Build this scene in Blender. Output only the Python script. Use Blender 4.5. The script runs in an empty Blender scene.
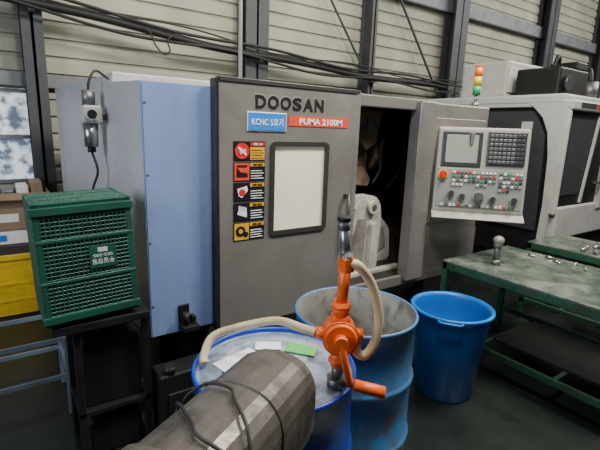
import bpy, bmesh, math, random
from mathutils import Vector, Matrix
random.seed(7)
D=bpy.data; SC=bpy.context.scene; COL=SC.collection
# ---------------------------------------------------------------- materials
def mat(name,col,rough=.5,metal=0.,var=.2,scale=5.,col2=None,bump=0.,stretch=None,emit=0.,detail=5.,lo=.35,hi=.7,dirt=0.,dcol=(.05,.04,.03),dscale=9.,rvar=0.):
    m=D.materials.new(name); m.use_nodes=True; nt=m.node_tree; N=nt.nodes; L=nt.links
    b=N['Principled BSDF']; b.inputs['Roughness'].default_value=rough; b.inputs['Metallic'].default_value=metal
    c=(*col,1)
    if col2 is None: col2=tuple(x*(1-var) for x in col)
    tc=N.new('ShaderNodeTexCoord'); mp=N.new('ShaderNodeMapping'); nz=N.new('ShaderNodeTexNoise'); rp=N.new('ShaderNodeValToRGB')
    if stretch: mp.inputs['Scale'].default_value=stretch
    nz.inputs['Scale'].default_value=scale; nz.inputs['Detail'].default_value=detail
    rp.color_ramp.elements[0].position=lo; rp.color_ramp.elements[1].position=hi
    rp.color_ramp.elements[0].color=c; rp.color_ramp.elements[1].color=(*col2,1)
    L.new(tc.outputs['Object'],mp.inputs[0]); L.new(mp.outputs[0],nz.inputs['Vector']); L.new(nz.outputs['Fac'],rp.inputs[0])
    out=rp.outputs[0]
    if dirt:
        n2=N.new('ShaderNodeTexNoise'); n2.inputs['Scale'].default_value=dscale; n2.inputs['Detail'].default_value=10; n2.inputs['Roughness'].default_value=.65; n2.inputs['Distortion'].default_value=.6
        r2=N.new('ShaderNodeValToRGB'); r2.color_ramp.elements[0].position=.48; r2.color_ramp.elements[1].position=.68
        r2.color_ramp.elements[0].color=(0,0,0,1); r2.color_ramp.elements[1].color=(dirt,dirt,dirt,1)
        mx=N.new('ShaderNodeMix'); mx.data_type='RGBA'
        L.new(mp.outputs[0],n2.inputs['Vector']); L.new(n2.outputs['Fac'],r2.inputs[0]); L.new(r2.outputs[0],mx.inputs[0]); L.new(out,mx.inputs[6]); mx.inputs[7].default_value=(*dcol,1)
        out=mx.outputs[2]
    L.new(out,b.inputs['Base Color'])
    if rvar:
        mr=N.new('ShaderNodeMapRange'); mr.inputs[1].default_value=.35; mr.inputs[2].default_value=.65; mr.inputs[3].default_value=max(rough-rvar,.05); mr.inputs[4].default_value=rough+rvar
        L.new(nz.outputs['Fac'],mr.inputs[0]); L.new(mr.outputs[0],b.inputs['Roughness'])
    if emit: 
        L.new(out,b.inputs['Emission Color']); b.inputs['Emission Strength'].default_value=emit
    if bump:
        bp=N.new('ShaderNodeBump'); bp.inputs['Strength'].default_value=bump; bp.inputs['Distance'].default_value=.01
        L.new(nz.outputs['Fac'],bp.inputs['Height']); L.new(bp.outputs[0],b.inputs['Normal'])
    return m
M_side=mat('paint_light_grey',(.44,.445,.465),.42,0,.2,2,dirt=.3,dcol=(.26,.255,.25),dscale=3)
M_bluerefl=mat('panel_blue_reflection',(.25,.35,.64),.33,.2,.2,2.0,col2=(.18,.26,.48),stretch=(1.3,1,.5),dirt=.3,dcol=(.15,.18,.28),rvar=.1,dscale=3.5)  # reflected blue daylight is painted into this panel's base colour
M_door=mat('paint_door_grey',(.215,.202,.185),.27,.35,.2,1.8,col2=(.265,.25,.225),dirt=.35,dcol=(.125,.114,.10),dscale=2.8,rvar=.07)
M_doord=mat('paint_edge_dark',(.05,.048,.046),.4,.3,.2)
M_col=mat('paint_column_grey',(.20,.19,.178),.32,.25,.25,2.2,dirt=.4,dcol=(.105,.096,.086),rvar=.08,dscale=3.5)
M_black=mat('black_metal',(.006,.006,.007),.5,.2,.3,6,col2=(.015,.013,.012))
M_rub=mat('black_rubber',(.010,.010,.010),.6,0,.3,20)
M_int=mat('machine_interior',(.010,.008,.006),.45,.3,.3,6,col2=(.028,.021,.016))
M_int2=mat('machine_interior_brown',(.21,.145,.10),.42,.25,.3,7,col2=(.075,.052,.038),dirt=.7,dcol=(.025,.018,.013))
M_cast=mat('cast_metal',(.58,.56,.51),.38,.15,.3,4,col2=(.42,.40,.36),dirt=.6,dcol=(.20,.17,.135),dscale=6,bump=.12)
M_castd=mat('cast_metal_worn',(.33,.31,.28),.42,.3,.3,6,col2=(.20,.185,.165),dirt=.5,dcol=(.12,.10,.08))
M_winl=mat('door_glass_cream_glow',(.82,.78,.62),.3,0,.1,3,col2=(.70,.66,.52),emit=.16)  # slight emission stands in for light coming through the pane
M_steel=mat('bright_steel',(.5,.5,.5),.3,.9,.3,15)
M_dsteel=mat('dull_steel',(.20,.20,.20),.45,.7,.3,15)
M_blue_drum=mat('drum_blue_deep',(.006,.045,.38),.32,0,.3,6,col2=(.01,.035,.24),dirt=.6,dcol=(.04,.05,.09))
M_lid=mat('drum_lid',(.42,.48,.57),.24,.4,.3,5,col2=(.24,.32,.45),dirt=.95,dcol=(.10,.105,.115),dscale=10,rvar=.1)
M_blue_drum2=mat('drum_blue_worn',(.05,.20,.43),.4,.1,.3,7,col2=(.05,.12,.26),dirt=.98,dcol=(.09,.10,.095),dscale=9)
M_drumin=mat('drum_inner',(.45,.45,.41),.5,.1,.3,6,col2=(.26,.255,.23),dirt=.95,dcol=(.10,.075,.05),dscale=7)
M_liq=mat('drum_contents',(.20,.19,.16),.3,0,.3,8,col2=(.08,.075,.06),dirt=.6)
M_tub=mat('tub_blue',(.0,.15,.54),.35,0,.2,4,col2=(.0,.11,.42),dirt=.35,dcol=(.04,.10,.2))
M_orange=mat('pump_orange',(.92,.145,.015),.38,0,.2,12,col2=(.72,.095,.01),dirt=.2,dcol=(.3,.05,.01),dscale=20)
M_hose=mat('hose_beige',(.60,.50,.30),.4,0,.25,12,col2=(.42,.33,.19))
M_green=mat('crate_green',(.005,.075,.045),.45,0,.25,8,col2=(.008,.052,.035))
M_greend=mat('crate_green_dark',(.002,.022,.015),.6,0,.2,8)
M_tg=mat('bench_frame_green',(.02,.11,.055),.5,.1,.3,10,col2=(.015,.05,.03),dirt=.5)
M_tt=mat('bench_top',(.07,.105,.078),.27,.3,.4,7,col2=(.15,.175,.14),bump=.12,dirt=.85,dcol=(.30,.31,.27),dscale=5,rvar=.15)
M_shelf=mat('bench_shelf',(.012,.022,.016),.6,.2,.4,9,col2=(.04,.052,.04))
M_floor=mat('floor_green',(.006,.010,.008),.34,0,.4,2.2,col2=(.018,.026,.022),bump=.05,detail=8,dirt=.5,dcol=(.006,.006,.006),dscale=4)
M_wall=mat('siding_cream',(.37,.37,.29),.6,.05,.25,2,col2=(.26,.26,.21))
M_beam=mat('beam_grey',(.06,.063,.07),.55,.2,.3,5)
M_beaml=mat('girt_grey',(.20,.21,.22),.55,.2,.3,5)
M_white=mat('white_paint',(.48,.48,.46),.4,0,.15,4,dirt=.2,dcol=(.3,.29,.27))
M_offw=mat('panel_offwhite',(.35,.342,.30),.4,0,.15,4,dirt=.35,dcol=(.20,.19,.16))
M_roof=mat('roof_cream',(.45,.44,.41),.4,0,.15,4,dirt=.3,dcol=(.3,.28,.24))
M_scr=mat('screen_glass',(.30,.335,.28),.2,0,.15,4)
M_plate=mat('switch_plate_grey',(.25,.26,.235),.4,0,.15,4)
M_dkey=mat('key_dark',(.045,.045,.05),.35,0,.2,10)
M_kw=mat('key_white',(.6,.6,.57),.4,0,.1,10)
M_red=mat('red',(.65,.02,.02),.35,0,.2,10)
M_yel=mat('yellow',(.85,.55,.02),.4,0,.15,10)
M_syel=mat('sticker_yellow',(.72,.38,.02),.4,0,.15,10)
M_ora=mat('amber_lens',(.85,.22,.02),.3,0,.15,10)
M_grn=mat('green_lens',(.02,.35,.12),.3,0,.15,10)
M_bluesign=mat('sign_blue',(.02,.20,.62),.4,0,.1,10)
M_txtw=mat('text_white',(.80,.80,.80),.5,0,.03,10)
M_stamp=mat('stamp_white',(.50,.56,.53),.6,0,.2,30)
M_txtd=mat('text_black',(.01,.01,.012),.4,0,.03,10)
M_orstrip=mat('strip_orange',(.70,.06,.035),.4,0,.1,10)
M_card=mat('cardboard',(.30,.20,.12),.8,0,.2,6)
M_paper=mat('paper',(.80,.80,.78),.7,0,.1,6)
M_binyel=mat('bin_yellow',(.75,.48,.02),.45,0,.2,6,dirt=.3)
M_dusty=mat('dusty_housing',(.125,.112,.098),.42,.3,.4,14,col2=(.065,.057,.05),bump=.3,detail=12,dirt=.85,dcol=(.022,.019,.016),dscale=8,rvar=.15)
M_rust=mat('rusty_brown',(.10,.045,.03),.7,.1,.4,10)
M_rack=mat('rack_blue_grey',(.20,.26,.31),.5,.3,.3,8)
M_glass=mat('window_frosted',(.70,.78,.86),.3,0,.5,9,col2=(.10,.13,.18),emit=.8,detail=2,lo=.42,hi=.6)
M_glab=mat('green_label',(.12,.45,.10),.5,0,.1,10)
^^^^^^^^
* [Exercise]
Look through the data above. Copy every line with the string "emit" in it.

* [Worked solution]
def mat(name,col,rough=.5,metal=0.,var=.2,scale=5.,col2=None,bump=0.,stretch=None,emit=0.,detail=5.,lo=.35,hi=.7,dirt=0.,dcol=(.05,.04,.03),dscale=9.,rvar=0.):
    if emit: 
        L.new(out,b.inputs['Emission Color']); b.inputs['Emission Strength'].default_value=emit
M_winl=mat('door_glass_cream_glow',(.82,.78,.62),.3,0,.1,3,col2=(.70,.66,.52),emit=.16)  # slight emission stands in for light coming through the pane
M_glass=mat('window_frosted',(.70,.78,.86),.3,0,.5,9,col2=(.10,.13,.18),emit=.8,detail=2,lo=.42,hi=.6)